Calder was trained as a mechanical engineer and knew how to design metal shapes to move with the surrounding air. But even his static sculptures, called stabiles, suggest movement. Amoebic in shape, they seem to float.
Dazzling Albert Einstein
Maybe that’s why Albert Einstein saw Calder's "A Universe'' – a sculpture of moving spheres – reportedly stood transfixed before it for 40 minutes.
But the sculptor refused to call his creations art. He preferred the word "objects.'' That way, he said, he never had to defend it to those who didn't think it art.
The artist produced some 16,000 works, from sketches to monumental sculptures. By that count, he created a work a day for nearly 50 years.
Not that Calder kept to his studio. He was politically active and ended up on Nixon's enemy list for marching in Washington against the Vietnam War with his wife, Louisa James.
But the artist’s sculptures remain his claim to fame.
One of his works owned by the city of Grand Rapids, Michigan, became a city symbol.
And like all of his work, the one in Grand Rapids is abstract. This, even though he came from a family – mother, father, grandfather – who worked figuratively. His grandfather made the 37-foot-high statue of William Penn on top of City Hall in Philadelphia.
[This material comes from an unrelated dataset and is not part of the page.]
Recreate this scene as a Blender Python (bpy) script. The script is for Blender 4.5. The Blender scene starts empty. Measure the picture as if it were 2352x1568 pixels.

Why was abstraction his chosen style? According to his sister in the biography “Three Alexander Calders,” their parents and their artist friends were given to sketch nudes that hung in the family living room. “Sandy” was embarrassed as a teen when peers tittered at the nudes.
The donation of 48 Calder abstractions to the Seattle Art Museum will join a work he created in 1971 called “Eagle,” purchased by the institution with the help of Shirley and his first wife Mary in 2000.